FreeBSD Security Advisory FreeBSD-SA-18:03.speculative_execution

Gordon Tetlow gordon at tetlows.org
Fri Mar 16 22:52:54 UTC 2018


I want to send a follow up on what's going on with the Spectre/Meltdown. I 
know we have been pretty silent on this recently as the work has been 
ongoing in the background.

Info about the current patch
============================
What we have so far is CURRENT, 11-STABLE, and 11.1-RELEASE on amd64 now 
covered with Meltdown. No user interaction is needed to use PTI as it is on 
by default. If you don't want to pay the performance cost, you should put 
vm.pmap.pti=0 into your loader.conf.

Spectre V2 coverage requires work on the user to enable. This isn't clear 
in the SA, so I will likely issue a revision to show what is needed.

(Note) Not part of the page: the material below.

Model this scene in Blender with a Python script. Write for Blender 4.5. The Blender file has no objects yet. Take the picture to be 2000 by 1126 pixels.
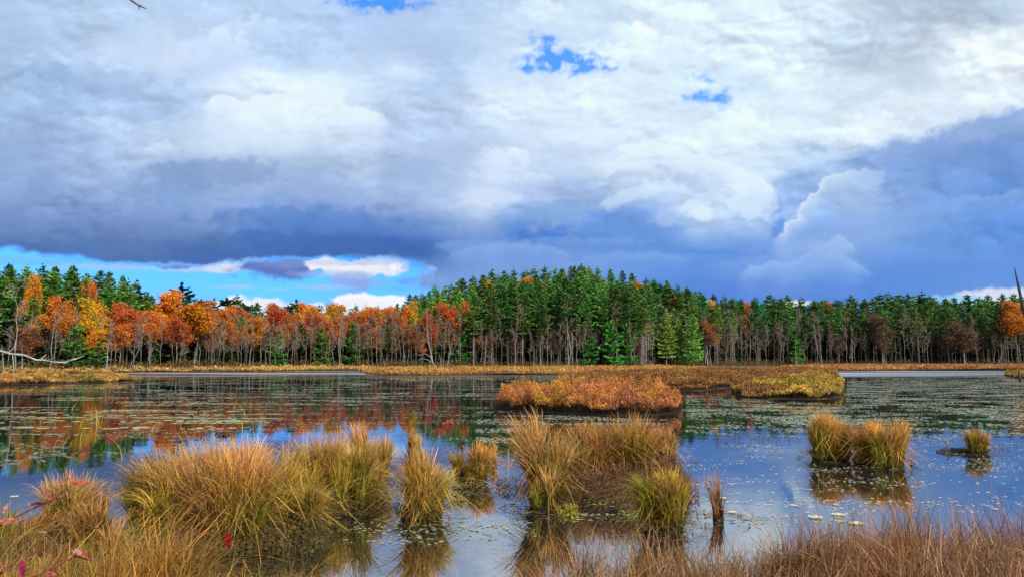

Spectre V2 is mitigated via IBRS if the user has all of the following:
- Installed the 11.1-RELEASE-p8 update
- Installed an updated microcode for the CPU to support IBRS
- Changed the sysctl hw.ibrs_disable to 0

The microcode can be installed either via a BIOS update (assuming your
manufacturer has issued one including updated microcode) or via the
sysutils/devcpu-data port/pkg. This was just updated to 1.16 to include
the required microcode for many microarchitectures (but not all).
The only way to tell for sure is to look at dmesg for:
  Structured Extended Features3
which should contain IBPB and STIBP if the CPU supports IBRS. If all of
these conditions are true, check the sysctl hw.ibrs_active to see if
IBRS is turned on.

IBRS is only one way to mitigate the Spectre V2 variant. The other more
preferable way, called retpoline, has less performance impact to the
system than IBRS. However, the changes are all in the compiler which
have yet to be backported and tested with the versions of clang in 11.x
and 10.x. We wanted to get something out to allow our users to protect
themselves while the retpoline patches are finalized. Bear in mind IBRS
may have a significant impact on system performance depending on your
CPU family and workload. Users should test to decide if enabling IBRS
makes sense for their workload and tolerance for risk.

The plan for 10.x
=================
As cited in the advisory, we are working on porting the changes to 10.x for 
amd64. Due to the changes in the vm system between 10.x and 11.x this is a 
fair bit of work.

The plan for i386
=================
i386 is delayed as the changes needed to support PTI are more
complicated than they were on amd64. There is a high likelihood we will
fix this only in 11.x and the hope is to have it in place for the 11.2
release coming out this summer.

Gordon

On Tue, Mar 13, 2018 at 9:29 PM, FreeBSD Security Advisories
<security-advisories at freebsd.org> wrote:

> ===========================================================================
> FreeBSD-SA-18:03.speculative_execution                    Security Advisory
>                                                         The FreeBSD Project
>
> Topic:        Speculative Execution Vulnerabilities
>
> Category:     core
> Module:       kernel
> Announced:    2018-03-14
> Credits:      Jann Horn (Google Project Zero); Werner Haas, Thomas
>               Prescher (Cyberus Technology); Daniel Gruss, Moritz Lipp,
>               Stefan Mangard, Michael Schwarz (Graz University of
>               Technology); Paul Kocher; Daniel Genkin (University of
>               Pennsylvania and University of Maryland), Mike Hamburg
>               (Rambus); Yuval Yarom (University of Adelaide and Data6)
> Affects:      All supported versions of FreeBSD.
> Corrected:    2018-02-17 18:00:01 UTC (stable/11, 11.1-STABLE)
>               2018-03-14 04:00:00 UTC (releng/11.1, 11.1-RELEASE-p8)
> CVE Name:     CVE-2017-5715, CVE-2017-5754
>
> Special Note: Speculative execution vulnerability mitigation is a work
>               in progress.  This advisory addresses the most significant
>               issues for FreeBSD 11.1 on amd64 CPUs.  We expect to update
>               this advisory to include 10.x for amd64 CPUs.  Future FreeBSD
>               releases will address this issue on i386 and other CPUs.
>               freebsd-update will include changes on i386 as part of this
>               update due to common code changes shared between amd64 and
>               i386, however it contains no functional changes for i386 (in
>               particular, it does not mitigate the issue on i386).